The DDO, opened in 1935, was once one of the best facilities in the world for astronomical research. Its 1.8-metre reflector telescope remains the largest in Canada, but technological advances, changes in the field of study, and the advantages of high-altitude and orbital telescopes have long overshadowed the facility. Nonetheless, it retains a devoted following among scientists and amateurs, and a community of naturalists drawn to the observatory’s well conserved, vibrant grounds.

The DDO grounds were donated to U of T in 1932 by the widow of the Toronto businessman David Dunlap, on the condition that they always be used for astronomical research.
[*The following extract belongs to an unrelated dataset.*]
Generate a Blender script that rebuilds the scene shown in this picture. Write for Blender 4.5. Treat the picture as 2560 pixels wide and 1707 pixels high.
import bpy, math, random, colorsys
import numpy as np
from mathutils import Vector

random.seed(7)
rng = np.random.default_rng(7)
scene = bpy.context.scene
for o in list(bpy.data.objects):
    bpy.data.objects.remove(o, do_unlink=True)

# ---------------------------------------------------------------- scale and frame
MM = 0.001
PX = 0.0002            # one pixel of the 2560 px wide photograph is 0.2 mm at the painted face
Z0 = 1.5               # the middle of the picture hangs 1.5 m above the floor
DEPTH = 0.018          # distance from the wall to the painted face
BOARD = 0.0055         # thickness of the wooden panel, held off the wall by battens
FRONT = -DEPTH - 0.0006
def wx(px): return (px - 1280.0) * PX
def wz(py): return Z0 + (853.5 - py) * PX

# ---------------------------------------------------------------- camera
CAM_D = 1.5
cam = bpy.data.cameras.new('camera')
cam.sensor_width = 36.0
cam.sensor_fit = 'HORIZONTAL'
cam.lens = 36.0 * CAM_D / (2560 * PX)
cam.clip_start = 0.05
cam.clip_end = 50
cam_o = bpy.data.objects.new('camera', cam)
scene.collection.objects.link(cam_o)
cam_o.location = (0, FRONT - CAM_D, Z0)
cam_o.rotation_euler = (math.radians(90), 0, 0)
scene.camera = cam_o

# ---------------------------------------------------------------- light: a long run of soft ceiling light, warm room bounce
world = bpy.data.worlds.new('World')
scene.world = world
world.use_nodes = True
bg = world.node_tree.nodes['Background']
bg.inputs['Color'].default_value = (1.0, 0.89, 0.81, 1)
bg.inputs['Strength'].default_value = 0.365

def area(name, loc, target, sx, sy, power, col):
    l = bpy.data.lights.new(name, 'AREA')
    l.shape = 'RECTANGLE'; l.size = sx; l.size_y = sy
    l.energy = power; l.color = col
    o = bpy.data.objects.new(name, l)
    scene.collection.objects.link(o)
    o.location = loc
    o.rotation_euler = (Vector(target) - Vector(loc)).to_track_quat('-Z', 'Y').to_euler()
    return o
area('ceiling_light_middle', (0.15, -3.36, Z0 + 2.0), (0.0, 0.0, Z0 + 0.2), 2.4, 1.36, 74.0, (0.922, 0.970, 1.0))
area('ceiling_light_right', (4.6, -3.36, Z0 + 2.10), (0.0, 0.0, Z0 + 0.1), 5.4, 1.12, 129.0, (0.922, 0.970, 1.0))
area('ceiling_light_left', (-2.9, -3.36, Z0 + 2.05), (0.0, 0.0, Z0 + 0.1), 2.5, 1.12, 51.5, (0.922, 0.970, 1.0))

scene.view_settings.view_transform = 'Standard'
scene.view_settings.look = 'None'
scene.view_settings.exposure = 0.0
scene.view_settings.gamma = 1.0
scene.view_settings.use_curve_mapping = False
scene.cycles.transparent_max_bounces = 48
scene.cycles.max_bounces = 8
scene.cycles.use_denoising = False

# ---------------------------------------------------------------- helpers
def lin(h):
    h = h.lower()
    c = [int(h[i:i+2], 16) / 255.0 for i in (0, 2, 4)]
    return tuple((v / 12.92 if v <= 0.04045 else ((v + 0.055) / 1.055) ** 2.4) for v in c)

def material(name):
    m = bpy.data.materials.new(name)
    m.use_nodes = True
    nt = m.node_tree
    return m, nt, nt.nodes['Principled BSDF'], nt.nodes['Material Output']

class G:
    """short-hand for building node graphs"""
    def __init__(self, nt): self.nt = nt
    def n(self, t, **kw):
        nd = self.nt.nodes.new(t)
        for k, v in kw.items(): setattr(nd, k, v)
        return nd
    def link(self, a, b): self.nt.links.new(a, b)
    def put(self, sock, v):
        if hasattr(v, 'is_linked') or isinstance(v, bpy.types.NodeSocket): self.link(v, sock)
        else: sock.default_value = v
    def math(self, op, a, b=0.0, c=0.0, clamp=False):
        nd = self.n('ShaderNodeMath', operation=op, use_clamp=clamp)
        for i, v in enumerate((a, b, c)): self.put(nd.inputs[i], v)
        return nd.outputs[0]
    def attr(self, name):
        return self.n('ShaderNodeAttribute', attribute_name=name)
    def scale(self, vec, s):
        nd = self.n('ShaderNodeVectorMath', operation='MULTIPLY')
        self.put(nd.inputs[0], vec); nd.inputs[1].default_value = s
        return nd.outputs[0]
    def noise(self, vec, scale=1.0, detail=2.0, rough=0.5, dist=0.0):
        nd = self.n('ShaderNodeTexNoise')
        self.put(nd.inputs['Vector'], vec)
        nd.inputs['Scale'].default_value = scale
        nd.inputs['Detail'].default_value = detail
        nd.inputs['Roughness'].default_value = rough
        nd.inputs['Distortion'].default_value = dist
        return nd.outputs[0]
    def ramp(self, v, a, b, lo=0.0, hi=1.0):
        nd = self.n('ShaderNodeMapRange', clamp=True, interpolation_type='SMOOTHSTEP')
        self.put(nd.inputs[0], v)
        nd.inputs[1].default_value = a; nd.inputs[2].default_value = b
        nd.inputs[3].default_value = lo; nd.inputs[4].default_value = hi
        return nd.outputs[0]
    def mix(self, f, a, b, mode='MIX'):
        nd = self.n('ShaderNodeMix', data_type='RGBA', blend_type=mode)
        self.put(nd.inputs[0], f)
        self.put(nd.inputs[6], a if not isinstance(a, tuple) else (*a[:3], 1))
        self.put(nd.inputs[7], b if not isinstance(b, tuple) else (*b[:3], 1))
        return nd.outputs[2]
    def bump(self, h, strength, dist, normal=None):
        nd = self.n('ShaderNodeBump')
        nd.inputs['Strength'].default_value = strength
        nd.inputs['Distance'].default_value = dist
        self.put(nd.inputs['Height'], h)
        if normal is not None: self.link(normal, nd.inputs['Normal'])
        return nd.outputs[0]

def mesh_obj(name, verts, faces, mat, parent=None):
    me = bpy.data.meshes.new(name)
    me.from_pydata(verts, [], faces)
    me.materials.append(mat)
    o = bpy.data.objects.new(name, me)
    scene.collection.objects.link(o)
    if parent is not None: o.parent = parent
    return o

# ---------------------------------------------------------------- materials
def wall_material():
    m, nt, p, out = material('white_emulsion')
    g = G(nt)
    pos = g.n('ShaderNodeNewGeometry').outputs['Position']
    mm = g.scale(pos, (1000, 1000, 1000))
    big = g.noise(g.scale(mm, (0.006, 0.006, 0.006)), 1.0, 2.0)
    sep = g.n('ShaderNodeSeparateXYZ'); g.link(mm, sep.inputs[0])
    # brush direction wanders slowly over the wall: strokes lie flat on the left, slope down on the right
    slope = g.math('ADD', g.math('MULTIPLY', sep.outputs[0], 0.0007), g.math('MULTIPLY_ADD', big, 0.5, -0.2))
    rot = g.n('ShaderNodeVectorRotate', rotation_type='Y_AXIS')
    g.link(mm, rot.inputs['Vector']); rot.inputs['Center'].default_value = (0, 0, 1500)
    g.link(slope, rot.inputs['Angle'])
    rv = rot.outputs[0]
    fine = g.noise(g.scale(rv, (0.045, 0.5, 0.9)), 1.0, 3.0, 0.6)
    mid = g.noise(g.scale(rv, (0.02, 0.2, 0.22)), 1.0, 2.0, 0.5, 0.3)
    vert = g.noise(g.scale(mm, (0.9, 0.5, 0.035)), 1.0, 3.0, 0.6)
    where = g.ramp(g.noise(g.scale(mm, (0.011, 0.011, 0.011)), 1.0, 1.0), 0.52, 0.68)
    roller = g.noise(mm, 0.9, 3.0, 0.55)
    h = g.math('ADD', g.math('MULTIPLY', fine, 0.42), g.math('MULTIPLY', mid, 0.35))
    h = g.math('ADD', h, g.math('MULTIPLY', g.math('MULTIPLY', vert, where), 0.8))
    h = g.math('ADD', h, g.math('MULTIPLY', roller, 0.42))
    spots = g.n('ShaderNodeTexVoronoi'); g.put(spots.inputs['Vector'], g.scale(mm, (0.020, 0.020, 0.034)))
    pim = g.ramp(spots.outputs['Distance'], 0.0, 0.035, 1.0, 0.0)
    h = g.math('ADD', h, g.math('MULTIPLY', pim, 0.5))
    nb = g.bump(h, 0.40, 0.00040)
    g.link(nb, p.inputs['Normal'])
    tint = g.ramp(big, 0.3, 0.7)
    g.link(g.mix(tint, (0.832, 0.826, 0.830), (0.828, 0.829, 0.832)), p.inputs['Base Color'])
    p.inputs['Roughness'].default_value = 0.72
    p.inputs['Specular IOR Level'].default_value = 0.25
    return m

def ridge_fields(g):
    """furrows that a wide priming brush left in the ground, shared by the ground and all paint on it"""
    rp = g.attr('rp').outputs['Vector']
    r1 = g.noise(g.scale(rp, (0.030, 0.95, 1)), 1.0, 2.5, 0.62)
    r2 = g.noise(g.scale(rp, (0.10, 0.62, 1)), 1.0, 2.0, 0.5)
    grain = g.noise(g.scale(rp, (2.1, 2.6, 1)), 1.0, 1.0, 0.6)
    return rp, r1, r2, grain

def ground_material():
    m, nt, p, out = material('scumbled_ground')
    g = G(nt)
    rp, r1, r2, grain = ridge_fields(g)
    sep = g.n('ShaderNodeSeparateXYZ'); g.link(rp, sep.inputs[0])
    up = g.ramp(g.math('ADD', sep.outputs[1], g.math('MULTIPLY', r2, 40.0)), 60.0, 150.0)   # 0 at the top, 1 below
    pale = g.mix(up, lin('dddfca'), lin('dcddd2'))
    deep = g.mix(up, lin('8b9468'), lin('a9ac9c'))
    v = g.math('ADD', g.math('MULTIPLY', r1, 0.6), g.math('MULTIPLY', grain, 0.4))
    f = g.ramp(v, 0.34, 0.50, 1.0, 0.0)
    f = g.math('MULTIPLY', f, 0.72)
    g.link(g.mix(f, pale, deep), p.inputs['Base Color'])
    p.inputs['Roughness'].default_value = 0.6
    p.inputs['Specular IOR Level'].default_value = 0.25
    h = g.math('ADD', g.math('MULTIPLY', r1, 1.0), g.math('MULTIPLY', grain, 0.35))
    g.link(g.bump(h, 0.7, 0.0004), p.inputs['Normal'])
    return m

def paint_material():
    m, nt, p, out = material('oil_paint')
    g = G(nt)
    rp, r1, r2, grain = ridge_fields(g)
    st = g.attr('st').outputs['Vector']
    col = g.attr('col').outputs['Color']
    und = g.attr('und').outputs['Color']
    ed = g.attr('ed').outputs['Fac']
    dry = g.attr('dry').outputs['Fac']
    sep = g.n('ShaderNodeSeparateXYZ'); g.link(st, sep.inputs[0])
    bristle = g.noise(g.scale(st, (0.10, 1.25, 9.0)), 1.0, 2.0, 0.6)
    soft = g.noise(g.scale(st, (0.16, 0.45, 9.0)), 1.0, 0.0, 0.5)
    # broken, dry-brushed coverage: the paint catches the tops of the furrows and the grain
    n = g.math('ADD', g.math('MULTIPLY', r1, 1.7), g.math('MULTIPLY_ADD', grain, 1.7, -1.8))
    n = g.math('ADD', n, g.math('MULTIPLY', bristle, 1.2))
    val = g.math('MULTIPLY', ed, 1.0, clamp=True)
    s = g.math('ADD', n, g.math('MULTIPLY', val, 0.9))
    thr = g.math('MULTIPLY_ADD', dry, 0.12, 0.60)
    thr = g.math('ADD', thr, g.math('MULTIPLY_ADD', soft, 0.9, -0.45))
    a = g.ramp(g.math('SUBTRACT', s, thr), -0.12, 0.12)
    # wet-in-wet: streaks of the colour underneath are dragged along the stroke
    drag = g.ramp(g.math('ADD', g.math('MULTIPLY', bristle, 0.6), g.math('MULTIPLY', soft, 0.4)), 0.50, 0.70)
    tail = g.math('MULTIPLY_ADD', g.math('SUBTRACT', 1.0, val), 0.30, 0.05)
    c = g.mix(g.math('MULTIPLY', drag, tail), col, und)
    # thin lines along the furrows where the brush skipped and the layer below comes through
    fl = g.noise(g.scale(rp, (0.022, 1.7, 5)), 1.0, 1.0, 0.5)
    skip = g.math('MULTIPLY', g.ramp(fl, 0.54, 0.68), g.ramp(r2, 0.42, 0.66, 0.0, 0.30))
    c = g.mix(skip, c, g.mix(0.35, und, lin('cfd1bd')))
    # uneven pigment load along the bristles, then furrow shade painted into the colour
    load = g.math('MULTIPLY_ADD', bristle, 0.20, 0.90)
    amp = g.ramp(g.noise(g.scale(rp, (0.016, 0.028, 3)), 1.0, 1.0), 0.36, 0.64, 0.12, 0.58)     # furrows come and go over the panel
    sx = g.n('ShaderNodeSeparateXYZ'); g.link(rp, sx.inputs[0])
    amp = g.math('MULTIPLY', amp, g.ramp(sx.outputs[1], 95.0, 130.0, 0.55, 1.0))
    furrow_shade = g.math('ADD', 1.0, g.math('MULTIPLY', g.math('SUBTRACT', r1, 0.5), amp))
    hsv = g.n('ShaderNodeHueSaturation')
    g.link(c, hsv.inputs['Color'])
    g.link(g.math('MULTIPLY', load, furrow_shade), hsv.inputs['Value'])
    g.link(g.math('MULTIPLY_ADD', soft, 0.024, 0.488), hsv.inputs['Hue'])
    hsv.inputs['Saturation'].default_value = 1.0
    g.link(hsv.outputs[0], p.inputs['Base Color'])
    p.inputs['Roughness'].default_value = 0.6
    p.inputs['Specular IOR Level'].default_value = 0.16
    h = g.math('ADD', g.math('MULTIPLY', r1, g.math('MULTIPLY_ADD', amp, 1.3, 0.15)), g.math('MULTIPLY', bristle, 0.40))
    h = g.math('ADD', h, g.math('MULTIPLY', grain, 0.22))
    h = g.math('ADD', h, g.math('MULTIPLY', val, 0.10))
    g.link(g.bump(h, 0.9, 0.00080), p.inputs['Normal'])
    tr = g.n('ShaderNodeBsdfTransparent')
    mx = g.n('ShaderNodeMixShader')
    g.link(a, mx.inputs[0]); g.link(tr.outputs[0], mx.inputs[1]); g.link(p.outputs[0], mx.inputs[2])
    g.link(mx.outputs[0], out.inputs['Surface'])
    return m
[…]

The university reached an undisclosed agreement with the Dunlap family to sell the land.

Talk by Ontario premier Dalton McGuinty and education minister Kathleen Wynne has spurred hopes for an eleventh-hour provincial buyout to preserve the observatory.

“I tell you, I grew up in Richmond Hill and the Dunlap observatory was very much a part of my background, so it’s certainly something I would be willing to talk about,” Wynne told the Toronto Star.

Richmond Hill’s mayor David Barrow said he hoped the premier’s office would raise an objection to the sale and ask the university to reconsider.

Thornhill MP Peter Shurman and Richmond Hill MP Reza Moridi were among a handful of local politicians who attended a rally at Queen’s Park on Jan. 17 to show support for preserving the DDO and its grounds.

The protesters marched to Simcoe Hall to meet with U of T’s Governing Council. Asked by protestors whether the university would consider extending the deadline for bids, U of T’s vice-president business affairs Catherine Riggall was adamant that the Feb. 15 date would stand.

Some researchers have questioned the prevailing logic that the DDO is obsolete. Peter Martin, chair of astronomy at U of T, told the Toronto Star that the observatory is “still a vital spot where stellar spectroscopists gather important new observations at wavelengths unaffected by the brilliant light of a Richmond Hill night.”